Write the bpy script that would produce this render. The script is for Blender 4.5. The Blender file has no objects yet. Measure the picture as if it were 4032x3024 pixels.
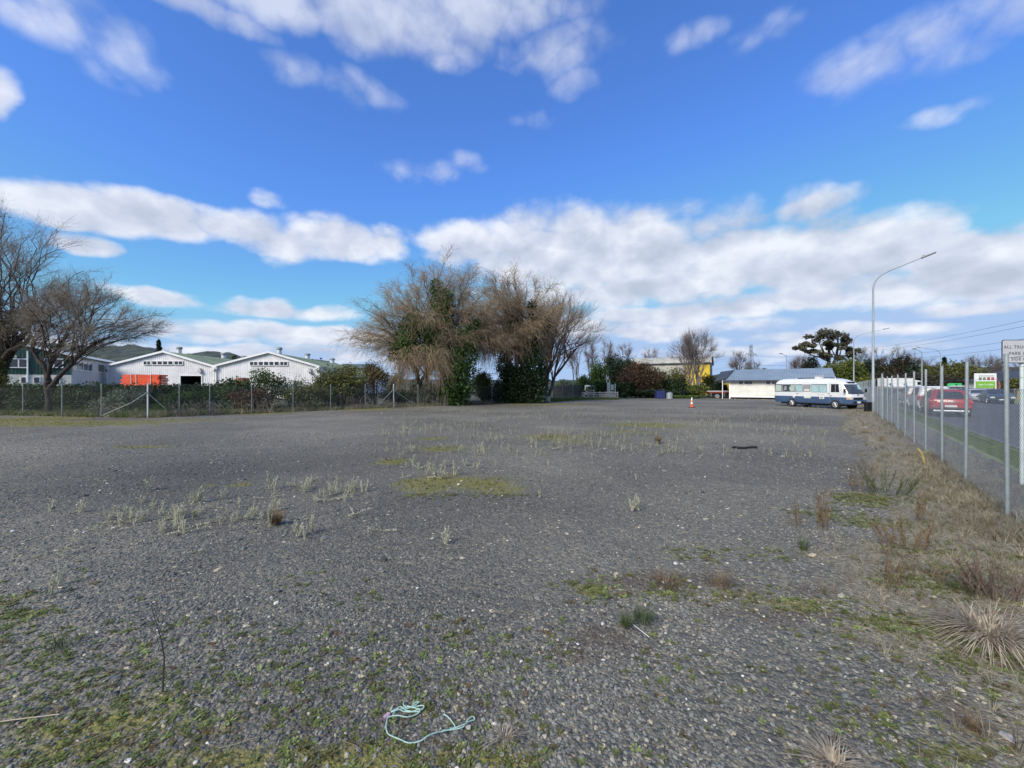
import bpy, bmesh, math, random
import numpy as np
from mathutils import Vector, Matrix

R = math.radians
SC = bpy.context.scene
COL = SC.collection
EYE = 1.85          # camera height
FPX = 1600.0        # focal length in pixels of the 4032 px wide photograph
HOR = 1518.0        # row of the horizon

def P(px, z, h=0.0):
    return Vector(((px - 2016.0) / FPX * z, z, h))
def G(px, py):
    return P(px, EYE * FPX / (py - HOR))
def H(py, z):
    return EYE + (HOR - py) * z / FPX

# ---------------------------------------------------------------- camera
cam = bpy.data.cameras.new('camera')
cam_o = bpy.data.objects.new('camera', cam); COL.objects.link(cam_o)
cam.sensor_width = 36.0
cam.lens = 36.0 * FPX / 4032.0
cam.shift_y = 6.0 / 4032.0
cam.clip_start = 0.05
cam.clip_end = 9000
cam_o.location = (0, 0, EYE)
cam_o.rotation_euler = (R(90), 0, 0)
SC.camera = cam_o

# ---------------------------------------------------------------- light
SUN_EL, SUN_AZ = 36.0, 222.0         # azimuth clockwise from +Y: behind the camera, to the left
world = bpy.data.worlds.new('World'); SC.world = world
world.use_nodes = True
def build_world():
    nt = world.node_tree; N = nt.nodes; L = nt.links
    N.clear()
    def nd(t, **k):
        n = N.new(t)
        for a, b in k.items(): setattr(n, a, b)
        return n
    def math_(op, a, b=None, c=None, clamp=False):
        n = nd('ShaderNodeMath', operation=op); n.use_clamp = clamp
        for i, v in enumerate((a, b, c)):
            if v is None: continue
            if isinstance(v, (int, float)): n.inputs[i].default_value = v
            else: L.new(v, n.inputs[i])
        return n.outputs[0]
    def vmath(op, a, b=None, out=0):
        n = nd('ShaderNodeVectorMath', operation=op)
        for i, v in enumerate((a, b)):
            if v is None: continue
            if isinstance(v, (tuple, list)): n.inputs[i].default_value = v
            else: L.new(v, n.inputs[i])
        return n.outputs[out]
    tc = nd('ShaderNodeTexCoord')
    sep = nd('ShaderNodeSeparateXYZ'); L.new(tc.outputs['Generated'], sep.inputs[0])
    x, y, z = sep.outputs
    az = math_('ARCTAN2', x, y)
    el = math_('ARCSINE', z)
    comb = nd('ShaderNodeCombineXYZ'); L.new(az, comb.inputs[0]); L.new(el, comb.inputs[1])
    base = comb.outputs[0]
    # slow warp of the outline, then fine detail
    def noise(vec, scale, detail, rough=0.55, dist=0.0, col=False):
        n = nd('ShaderNodeTexNoise'); L.new(vec, n.inputs['Vector'])
        n.inputs['Scale'].default_value = scale; n.inputs['Detail'].default_value = detail
        n.inputs['Roughness'].default_value = rough; n.inputs['Distortion'].default_value = dist
        return n.outputs['Color' if col else 'Fac']
    # features flatten and get finer towards the horizon, where the clouds are far away
    elc = math_('MAXIMUM', el, 0.0)
    ely = math_('MULTIPLY_ADD', elc, 1.25, math_('MULTIPLY', math_('DIVIDE', elc, math_('ADD', elc, .12)), .36))
    cst = nd('ShaderNodeCombineXYZ'); L.new(az, cst.inputs[0]); L.new(ely, cst.inputs[1]); st = cst.outputs[0]
    w1 = vmath('SUBTRACT', noise(st, 5.0, 4, col=True), (0.5, 0.5, 0.5))
    warp = vmath('ADD', base, vmath('MULTIPLY', w1, (0.11, 0.06, 0.0)))
    # cloud bodies: px, py, half width px, half height px, strength
    blobs = [
        (230, 50, 340, 130, .72), (480, 190, 150, 140, .62), (60, 30, 200, 90, .7), (750, 10, 300, 70, .9), (-20, 340, 90, 120, .95),
        (1150, 30, 440, 120, 1.15), (1500, 80, 420, 190, 1.4), (1880, 40, 400, 130, 1.05), (1620, 180, 160, 90, .7),
        (2250, 210, 200, 120, .7), (2330, 330, 120, 60, .45), (1200, 300, 110, 60, .34), (1420, 350, 110, 60, .40),
        (2730, 130, 90, 50, .34), (3000, 130, 110, 60, .36), (3330, 290, 180, 90, .52), (3560, 200, 240, 120, .62),
        (3780, 200, 160, 90, .5), (3750, 430, 150, 40, .34), (2060, 480, 70, 35, .36), (1640, 670, 110, 50, .40),
        (1860, 640, 70, 35, .34), (3950, 60, 200, 80, .35),
        (330, 830, 300, 80, .95), (700, 870, 400, 92, 1.1), (1050, 930, 240, 88, .9), (1370, 930, 230, 84, 1.0),
        (330, 960, 100, 45, .8), (1070, 790, 70, 35, .4),
        (1850, 950, 200, 90, .95), (2250, 980, 440, 190, 1.35), (2750, 1010, 520, 210, 1.45), (3250, 1020, 500, 200, 1.45),
        (3800, 1040, 440, 160, 1.35), (2400, 880, 350, 80, .9), (2950, 880, 400, 70, .9), (3500, 1130, 500, 90, 1.0),
        (2300, 1150, 380, 70, .8), (4200, 950, 300, 120, .9),
        (640, 1170, 200, 36, .75), (1120, 1215, 260, 44, .8), (900, 1300, 400, 42, .75), (1300, 1330, 340, 42, .7),
        (2800, 1220, 700, 50, 1.05), (2600, 1300, 420, 35, .85), (3300, 1320, 500, 35, .6), (3850, 1200, 320, 40, .7),
        (2200, 1290, 300, 60, .8), (1000, 1390, 600, 34, .65), (3000, 1390, 800, 30, .5),
    ]
    def ang(px, py):
        v = Vector(((px - 2016) / FPX, 1.0, (HOR - py) / FPX)).normalized()
        return math.atan2(v.x, v.y), math.asin(v.z)
    field = None
    for (px, py, hw, hh, s) in blobs:
        a0, e0 = ang(px, py)
        a1, _ = ang(px + hw, py); _, e1 = ang(px, py - hh)
        d = vmath('MULTIPLY', vmath('SUBTRACT', warp, (a0, e0, 0)), (1.10 / abs(a1 - a0), 1.27 / abs(e1 - e0), 0))
        l2 = vmath('DOT_PRODUCT', d, d, 1)
        f = math_('MULTIPLY_ADD', l2, -0.62 * s, s)          # s*(1-.62 r2)
        field = f if field is None else math_('SMOOTH_MAX', field, f, 0.15)
    # the sky outside the frame goes on with the same broken cumulus
    far = noise(st, 3.1, 3)
    side = nd('ShaderNodeMapRange', interpolation_type='SMOOTHSTEP')
    L.new(math_('ABSOLUTE', az), side.inputs[0]); side.inputs[1].default_value = .98; side.inputs[2].default_value = 1.2
    gen = math_('MULTIPLY_ADD', far, 6.0, -2.9)
    gen2 = math_('SUBTRACT', gen, math_('MULTIPLY_ADD', side.outputs[0], -4.0, 4.0))
    field = math_('SMOOTH_MAX', field, gen2, 0.15)
    field = math_('MAXIMUM', field, -1.0)
    def puff(vec):
        wv = vmath('ADD', vec, vmath('MULTIPLY', vmath('SUBTRACT', noise(vec, 9.0, 3, col=True), (.5, .5, .5)), (.07, .07, 0)))
        def vr(s):
            n = nd('ShaderNodeTexVoronoi', feature='F1', voronoi_dimensions='2D'); n.inputs['Scale'].default_value = s; L.new(wv, n.inputs['Vector']); d_ = n.outputs['Distance']; return math_('MULTIPLY_ADD', math_('MULTIPLY', d_, d_), .9, .12)
        a = math_('MULTIPLY_ADD', vr(9.0), -.32, .12); c = math_('MULTIPLY_ADD', vr(21.0), -.18, .07)
        return math_('ADD', math_('ADD', noise(vec, 5.5, 9, .58, .15), a), c)
    fine = puff(st)
    fine_v = math_('MULTIPLY_ADD', fine, 2.7, -1.25)
    soft = nd('ShaderNodeMapRange'); L.new(el, soft.inputs[0]); soft.inputs[1].default_value = .30; soft.inputs[2].default_value = .50
    soft.inputs[3].default_value = 1.0; soft.inputs[4].default_value = .56
    dens = math_('MULTIPLY', math_('ADD', field, fine_v), soft.outputs[0])
    mr = nd('ShaderNodeMapRange', interpolation_type='SMOOTHSTEP'); L.new(dens, mr.inputs[0])
    mr.inputs[1].default_value = -.10; mr.inputs[2].default_value = .95
    mr.inputs[4].default_value = .93
    # light on the clouds: upper edges bright, bellies grey
    st2 = vmath('ADD', st, (-.012, .06, 0))
    fine2 = puff(st2)
    sh = math_('SUBTRACT', fine, fine2)
    sh = math_('MULTIPLY_ADD', sh, 2.3, .68)
    thick = nd('ShaderNodeMapRange'); L.new(dens, thick.inputs[0])
    thick.inputs[1].default_value = .3; thick.inputs[2].default_value = 1.8; thick.inputs[4].default_value = .42
    sh = math_('SUBTRACT', sh, thick.outputs[0], clamp=True)
    ramp = nd('ShaderNodeValToRGB'); L.new(sh, ramp.inputs[0])
    e = ramp.color_ramp.elements
    e[0].position = 0; e[0].color = (.42, .46, .56, 1)
    e[1].position = 1; e[1].color = (.72, .745, .80, 1)
    m = e.new(.45); m.color = (.53, .57, .67, 1)
    sky = nd('ShaderNodeTexSky', sky_type='NISHITA'); sky.sun_disc = False
    sky.sun_elevation = R(SUN_EL); sky.sun_rotation = R(SUN_AZ)
    sky.altitude = 50; sky.air_density = 1.0; sky.dust_density = .35; sky.ozone_density = 2.0
    # camera-like rendering of a clear blue sky: compressed towards the horizon, deeper blue above
    gm = nd('ShaderNodeGamma'); gm.inputs['Gamma'].default_value = .95; L.new(sky.outputs[0], gm.inputs['Color'])
    hs = vmath('MINIMUM', vmath('MULTIPLY', gm.outputs[0], (.63, 1.04, 1.75)), (2.7, 3.8, 5.7))
    b1 = nd('ShaderNodeBackground'); L.new(hs, b1.inputs[0]); b1.inputs[1].default_value = .12
    b2 = nd('ShaderNodeBackground'); L.new(ramp.outputs[0], b2.inputs[0]); b2.inputs[1].default_value = 1.0
    above = nd('ShaderNodeMapRange'); L.new(el, above.inputs[0]); above.inputs[1].default_value = -.01; above.inputs[2].default_value = .03
    thin = nd('ShaderNodeMapRange'); L.new(el, thin.inputs[0]); thin.inputs[1].default_value = .36; thin.inputs[2].default_value = .62; thin.inputs[3].default_value = 1.0; thin.inputs[4].default_value = .70
    mix = nd('ShaderNodeMixShader'); L.new(math_('MULTIPLY', math_('MULTIPLY', mr.outputs[0], thin.outputs[0]), above.outputs[0]), mix.inputs[0])
    L.new(b1.outputs[0], mix.inputs[1]); L.new(b2.outputs[0], mix.inputs[2])
    out = nd('ShaderNodeOutputWorld'); L.new(mix.outputs[0], out.inputs[0])
build_world()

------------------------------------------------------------

From the top of the listing above, repeat each line exactly until you reach the line containing "HOR = 1518.0", and repeat that one too. Leave the pictures out.

• [TASK RESPONSE]
Write the bpy script that would produce this render. The script is for Blender 4.5. The Blender file has no objects yet. Measure the picture as if it were 4032x3024 pixels.
import bpy, bmesh, math, random
import numpy as np
from mathutils import Vector, Matrix

R = math.radians
SC = bpy.context.scene
COL = SC.collection
EYE = 1.85          # camera height
FPX = 1600.0        # focal length in pixels of the 4032 px wide photograph
HOR = 1518.0        # row of the horizon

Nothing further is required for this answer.